If issuance of a building permit for a project is ministerial and no local discretionary approvals are required, may SEQRA be applied by the local government? The local government has no opportunity to apply SEQRA because it has no discretionary approvals to give.

In examining the land use and permitting history of the Jericho Hill tower, all applicable local laws and numerous court cases, I concluded that, by operation of law, the issuance of a permit was ministerial in nature.  Therefore, state law requires the town to issue the building permit to Crown Castle.  In his op-eds, the writer refuses to accept that this is the law.  In my opinion, he probably has the town’s best interest at heart, but to not follow the law would put the town in jeopardy of an expensive lawsuit.

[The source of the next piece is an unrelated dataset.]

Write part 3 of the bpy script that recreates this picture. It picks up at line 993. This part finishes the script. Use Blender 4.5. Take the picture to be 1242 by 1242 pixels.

Having addressed state law, let’s move onto federal preemption.  Even if the town could argue that there was a lawful basis upon which they retained a degree of discretionary authority under SEQRA, they would have been estopped from doing so by federal law. The Spectrum Act provides that “a State or local government may not deny, and shall approve, any eligible facilities request of an existing wireless tower or base station that does not substantially change the physical dimensions of such tower or base station.”  The type of equipment modification specified and described in Crown Castle’s Notice of Eligible Facilities Request qualifies as an “insubstantial modification” under federal law.  (See 47 U.S.C. §1455/Section 6409(a)/47 C.F.R. §1.6100, et al—the Spectrum Act and applicable regulations). 

The criteria for substantial versus insubstantial depends, in part, on whether the tower is in a public right of way. The Jericho Hill tower is not.  A modification to a structure not in a public right of way is considered “insubstantial” if the equipment being installed would protrude fewer than 20 feet from the edge of the tower, or less than the width of the tower structure at the level of the appurtenance, whichever is greater; OR if it does not increase the height of the tower by more than 10 percent or more than 10 feet, whichever is greater, of the tower’s existing height.  If the contemplated modifications meet that criterion, then the local government must approve any applicable local permit. The Jericho Hill tower modifications met that standard. Therefore, federal law requires that the town issue any applicable building permit. Requires, not recommend.

Of further interest, in discussing the matter with code enforcement officers who have dealt with the matter of existing cell tower modifications, the state has given the following guidance to local code enforcement officers—do not get involved with issuing building permits. Cell towers, at least for insubstantial modifications, are considered public utilities.  That guidance makes sense when considering the applicable federal law.  Crown Castle issued no threat to sue.  But I have no doubt they would have and that they would have won. The town board did not cower. The town board upheld their oath to faithfully discharge their duties, which includes obeying and acting in accordance with the law.